▸ Objective
Repeat everything in the material exactly.

===== Data =====

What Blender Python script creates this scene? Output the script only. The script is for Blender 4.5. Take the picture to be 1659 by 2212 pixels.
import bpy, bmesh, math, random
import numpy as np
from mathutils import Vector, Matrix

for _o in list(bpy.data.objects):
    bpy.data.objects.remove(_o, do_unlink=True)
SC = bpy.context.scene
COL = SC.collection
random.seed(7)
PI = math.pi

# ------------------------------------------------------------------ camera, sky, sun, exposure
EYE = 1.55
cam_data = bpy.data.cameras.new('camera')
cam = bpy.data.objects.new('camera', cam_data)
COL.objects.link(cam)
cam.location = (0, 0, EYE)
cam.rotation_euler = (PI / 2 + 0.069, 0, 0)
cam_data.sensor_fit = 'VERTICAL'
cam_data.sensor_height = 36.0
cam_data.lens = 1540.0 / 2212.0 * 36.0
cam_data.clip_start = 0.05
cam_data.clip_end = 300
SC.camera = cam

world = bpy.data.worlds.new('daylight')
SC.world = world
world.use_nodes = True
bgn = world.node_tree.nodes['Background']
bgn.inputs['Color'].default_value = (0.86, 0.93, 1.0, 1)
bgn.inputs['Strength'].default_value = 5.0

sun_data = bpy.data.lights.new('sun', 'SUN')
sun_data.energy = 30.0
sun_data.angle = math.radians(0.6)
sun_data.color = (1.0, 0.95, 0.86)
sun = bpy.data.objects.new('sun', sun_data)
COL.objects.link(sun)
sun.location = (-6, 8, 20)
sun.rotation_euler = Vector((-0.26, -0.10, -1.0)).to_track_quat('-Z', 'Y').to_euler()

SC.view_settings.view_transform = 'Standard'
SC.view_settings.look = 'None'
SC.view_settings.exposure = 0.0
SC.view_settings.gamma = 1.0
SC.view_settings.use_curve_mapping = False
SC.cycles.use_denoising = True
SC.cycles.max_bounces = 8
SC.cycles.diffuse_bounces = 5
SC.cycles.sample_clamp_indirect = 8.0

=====

▸ Exercise response
What Blender Python script creates this scene? Output the script only. The script is for Blender 4.5. Take the picture to be 1659 by 2212 pixels.
import bpy, bmesh, math, random
import numpy as np
from mathutils import Vector, Matrix

for _o in list(bpy.data.objects):
    bpy.data.objects.remove(_o, do_unlink=True)
SC = bpy.context.scene
COL = SC.collection
random.seed(7)
PI = math.pi

# ------------------------------------------------------------------ camera, sky, sun, exposure
EYE = 1.55
cam_data = bpy.data.cameras.new('camera')
cam = bpy.data.objects.new('camera', cam_data)
COL.objects.link(cam)
cam.location = (0, 0, EYE)
cam.rotation_euler = (PI / 2 + 0.069, 0, 0)
cam_data.sensor_fit = 'VERTICAL'
cam_data.sensor_height = 36.0
cam_data.lens = 1540.0 / 2212.0 * 36.0
cam_data.clip_start = 0.05
cam_data.clip_end = 300
SC.camera = cam

world = bpy.data.worlds.new('daylight')
SC.world = world
world.use_nodes = True
bgn = world.node_tree.nodes['Background']
bgn.inputs['Color'].default_value = (0.86, 0.93, 1.0, 1)
bgn.inputs['Strength'].default_value = 5.0

sun_data = bpy.data.lights.new('sun', 'SUN')
sun_data.energy = 30.0
sun_data.angle = math.radians(0.6)
sun_data.color = (1.0, 0.95, 0.86)
sun = bpy.data.objects.new('sun', sun_data)
COL.objects.link(sun)
sun.location = (-6, 8, 20)
sun.rotation_euler = Vector((-0.26, -0.10, -1.0)).to_track_quat('-Z', 'Y').to_euler()

SC.view_settings.view_transform = 'Standard'
SC.view_settings.look = 'None'
SC.view_settings.exposure = 0.0
SC.view_settings.gamma = 1.0
SC.view_settings.use_curve_mapping = False
SC.cycles.use_denoising = True
SC.cycles.max_bounces = 8
SC.cycles.diffuse_bounces = 5
SC.cycles.sample_clamp_indirect = 8.0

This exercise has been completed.